Sunday, April 15, 2012

Military-civilian relations in West Africa

In the last few weeks, military coups have taken place in Mali and Guinea-Bissau, illustrating yet again the importance of a military under the control of civilians for maintaining order and rule of law.  

In Mali, a captain and a small group of soldiers deposed the out-going president, a few weeks prior to the end of his term, citing his mishandling of a Tuareg rebellion in northern Mali.  In the power vacuum that followed, Tuareg rebels took advantage of the situation and declared a new state.  Now the interim administration has to deal with break-away rebels and a contentious military.  Not a pleasant endeavor and one that will take some serious negotiation.

In Guinea-Bissau, the coup occurred as campaigning for a second presidential run-off election began.  The "Military Command" that took into custody the former prime minister and front runner candidate Carlos Gomes Junior and interim president Raimundo Pereira, has claimed a dispute with Angola as the primary cause.  The coup leaders stated that there was a secret agreement between the leaders of Guinea-Bissau and Angola allowing Angola to take action against Guinea-Bissau's military.  Perhaps flaming the fires, recently Angola decided to withdraw a $30 million program for security reform in Guinea-Bissau, and there have been allegations of Carlos Gomes Junior using Angolan troops for personal security detail.  Other reports state that the military was unhappy with Gomes who would allow Angolan troops to interfere with cocaine trafficking, with which the military is involved.  However, it appears that the military is stepping back to allow a transitional administration to coalesce under the supervision of ECOWAS.

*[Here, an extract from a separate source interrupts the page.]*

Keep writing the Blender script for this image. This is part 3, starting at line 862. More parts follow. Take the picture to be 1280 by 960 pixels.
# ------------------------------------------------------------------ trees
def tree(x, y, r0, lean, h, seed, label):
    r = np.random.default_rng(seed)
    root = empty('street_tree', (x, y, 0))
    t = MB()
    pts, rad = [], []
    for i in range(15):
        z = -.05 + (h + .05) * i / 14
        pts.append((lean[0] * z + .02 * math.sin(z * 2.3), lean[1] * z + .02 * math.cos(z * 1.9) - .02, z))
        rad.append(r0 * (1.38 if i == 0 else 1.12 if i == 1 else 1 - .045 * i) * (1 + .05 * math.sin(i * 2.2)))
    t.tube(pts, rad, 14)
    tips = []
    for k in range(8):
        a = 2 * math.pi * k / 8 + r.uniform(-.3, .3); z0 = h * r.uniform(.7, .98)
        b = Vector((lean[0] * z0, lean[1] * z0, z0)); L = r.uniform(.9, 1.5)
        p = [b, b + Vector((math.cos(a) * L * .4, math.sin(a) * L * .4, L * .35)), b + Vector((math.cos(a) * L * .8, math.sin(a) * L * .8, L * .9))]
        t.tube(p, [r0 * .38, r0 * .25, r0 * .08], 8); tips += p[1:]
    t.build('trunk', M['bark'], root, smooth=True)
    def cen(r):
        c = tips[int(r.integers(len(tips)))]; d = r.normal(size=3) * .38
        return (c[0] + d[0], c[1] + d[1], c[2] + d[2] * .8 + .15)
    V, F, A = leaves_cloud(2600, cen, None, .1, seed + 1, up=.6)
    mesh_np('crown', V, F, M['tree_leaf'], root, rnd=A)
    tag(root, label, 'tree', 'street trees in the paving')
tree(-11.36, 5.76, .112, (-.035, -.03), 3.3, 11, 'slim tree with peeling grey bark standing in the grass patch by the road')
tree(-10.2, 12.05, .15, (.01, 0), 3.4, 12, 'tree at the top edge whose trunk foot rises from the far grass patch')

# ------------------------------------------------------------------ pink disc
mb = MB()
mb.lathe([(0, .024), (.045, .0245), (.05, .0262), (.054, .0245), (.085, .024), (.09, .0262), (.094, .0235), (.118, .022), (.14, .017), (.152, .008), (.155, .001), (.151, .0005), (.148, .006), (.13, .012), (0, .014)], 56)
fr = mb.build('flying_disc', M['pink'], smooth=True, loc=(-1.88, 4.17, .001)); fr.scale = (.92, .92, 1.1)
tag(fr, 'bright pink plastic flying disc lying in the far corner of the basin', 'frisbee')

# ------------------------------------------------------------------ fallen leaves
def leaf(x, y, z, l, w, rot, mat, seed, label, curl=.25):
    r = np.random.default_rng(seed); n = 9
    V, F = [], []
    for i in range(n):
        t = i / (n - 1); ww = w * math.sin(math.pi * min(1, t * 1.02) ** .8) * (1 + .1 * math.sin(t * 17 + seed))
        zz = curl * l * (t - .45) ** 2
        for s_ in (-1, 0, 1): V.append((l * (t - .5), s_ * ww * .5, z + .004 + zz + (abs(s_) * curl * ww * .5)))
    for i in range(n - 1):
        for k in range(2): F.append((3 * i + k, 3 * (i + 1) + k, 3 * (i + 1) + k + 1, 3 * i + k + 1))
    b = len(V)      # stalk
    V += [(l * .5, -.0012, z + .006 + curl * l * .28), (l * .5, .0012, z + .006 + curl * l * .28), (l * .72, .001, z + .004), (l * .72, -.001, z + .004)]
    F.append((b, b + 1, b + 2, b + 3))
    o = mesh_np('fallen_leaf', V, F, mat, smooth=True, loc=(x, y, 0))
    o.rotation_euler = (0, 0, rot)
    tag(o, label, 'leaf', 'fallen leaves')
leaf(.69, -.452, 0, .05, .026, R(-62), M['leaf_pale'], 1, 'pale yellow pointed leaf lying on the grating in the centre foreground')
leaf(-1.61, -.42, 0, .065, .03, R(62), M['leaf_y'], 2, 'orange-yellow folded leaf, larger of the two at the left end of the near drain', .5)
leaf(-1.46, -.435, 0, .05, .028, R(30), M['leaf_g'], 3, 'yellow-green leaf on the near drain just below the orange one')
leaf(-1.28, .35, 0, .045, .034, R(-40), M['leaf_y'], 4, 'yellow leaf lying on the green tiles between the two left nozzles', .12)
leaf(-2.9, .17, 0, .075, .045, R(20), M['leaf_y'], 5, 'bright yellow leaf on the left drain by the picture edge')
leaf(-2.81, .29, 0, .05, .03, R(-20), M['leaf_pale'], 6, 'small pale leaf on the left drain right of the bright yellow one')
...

These cases clearly illustrate the negative consequences of a military that is not under the control of the civilian government.  Unfortunately, this is so often the case in weak states, where the military retains power and influence both over political elites and the common citizenry.  In such states, joining the military is often the best available career choice, providing a somewhat stable income, whether through legitimate means or bribery and other coercive tactics.  As long as a military retains guns, and sees no need to obey the civilian government in question, democracy will remain fragile.